Alternative sources of phosphorus for certified farms



Overall cost: 
Grant sought: 


Why this project: 

Development of the organic food sector is held back by a shortage of organic grain that is needed in almost every corner of the sector - from bread, breakfast cereals and snack foods, through to organic animal industries such as dairy and poultry. This is because low levels of available soil phosphorus in Australia are limiting organic grain production. Organic growers cannot use superphosphate to supply phosphorus for their crops.

The question is how to lessen this problem for farmers and ensure adequate crop nutrition on organic farms (see also Background, below).

Project goals: 

One possible way to improve the situation is to use wastewater precipitation products. The project seeks to clarify whether and under which conditions particular sources of phosphorus derived from wastewater, such as struvite (magnesium ammonium phosphate) or calcium phosphate, can be allowed as inputs in certified organic farming systems in Australia.

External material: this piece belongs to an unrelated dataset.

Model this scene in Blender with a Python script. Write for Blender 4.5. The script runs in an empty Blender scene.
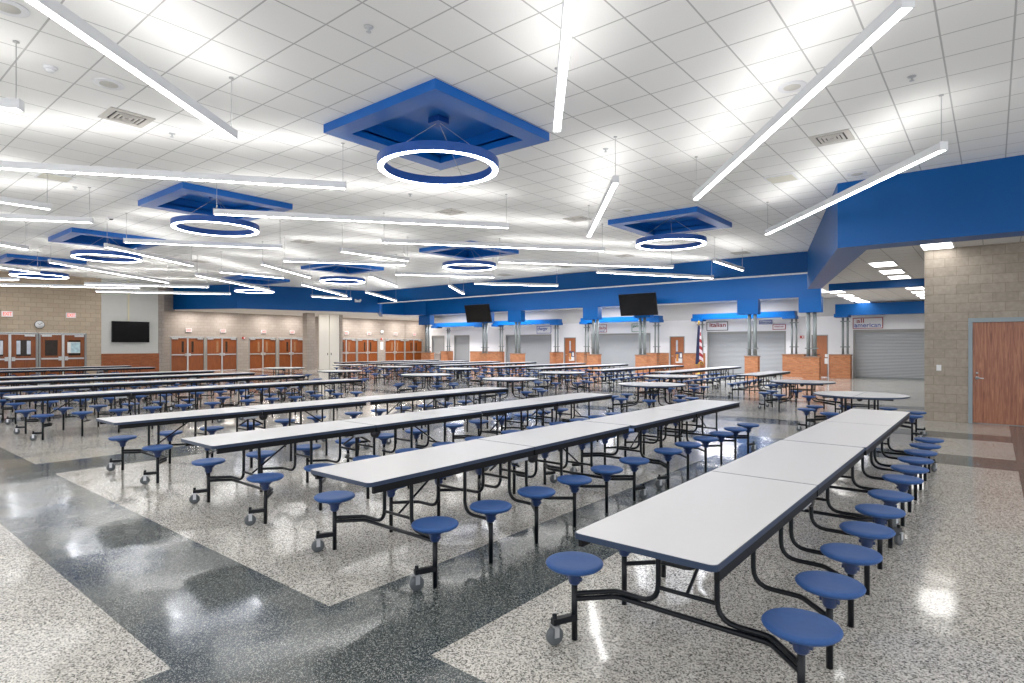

Also, if allowed in other countries, which are those countries and under which conditions is the use of these compounds allowed. If not allowed at present, what possibilities are there to have this input accepted in the future?   This project will seek to answer key questions concerning the situation in Australia and internationally (see also Questions to be answered, below). 

Project outcome: 

Answers to these questions, together with a cost benefit assessment of using phosphorus inputs currently allowed in Australian certified organic farming systems in comparison with potential future alternatives, will be presented in a discussion paper. The paper will be published on OTARE's website (, and sent to stakeholders such as the Australian certifying bodies. The aim is to get the results of the project in the public domain and to farmers as soon as possible.

People involved: 

Johannes Biala, Centre for Recycling of Organic Waste and Nutrients (CROWN), Brisbane.

Dr Paul Kristiansen, Associate Professor of Agricultural Systems, School of Environmental and Rural Science, University of New England (UNE), Armidale.

Proposed start: 
February 2018
Proposed finish: 
June 2018


Although organic growers cannot use superphosphate to supply phosphorus for their crops, they can use other sources, such as rock or soft phosphate, or tailor-made compost with elevated phosphorus levels.

A possible alternative for organic farmers might be the use of wastewater precipitation products such as struvite and calcium phosphate. Struvite is a slow-release phosphorus and magnesium fertiliser. It is produced from the decant water of anaerobic digestion facilities processing wastewater from municipal, food processing or intensive animal industry sources, by using magnesium salts in proprietary reactors. Alternatively, calcium phosphate can be produced but will generally result in reduced phosphorus capture efficiency (25% - 30% of influent P). However, P contained in calcium phosphate might be more plant-available and require lower capital cost for processing than struvite. Wastewater precipitation products contain very low levels of contaminants, even those made from municipal wastewater. Hence, struvite or calcium phosphate obtained from wastewater streams can offer a long-term sustainable source of phosphorus for organic farms, and ensure their continued productivity and production.

Questions to be answered


  1. What is the position of the Australian organic certification bodies regarding struvite / calcium phosphate becoming allowed as organic farming inputs and as means of overcoming the phosphorus deficit?
  2. If certification bodies are not in favour of struvite / calcium phosphate made from municipal and/or agricultural wastewater becoming an allowed farming input, what are the reasons? In other words: if this input is not allowed at present, what are the requirements and product specifications for this to occur?


  1. Is the compound acceptable under certified organic farming systems in different countries, by different certification organisations?
  2. What are the product specifications and conditions of use in some countries that are major trading partners?
  3. What is the position of IFOAM and other key international governing bodies on the use of wastewater precipitation products as a long-term sustainable means of supply phosphorus to organic farms?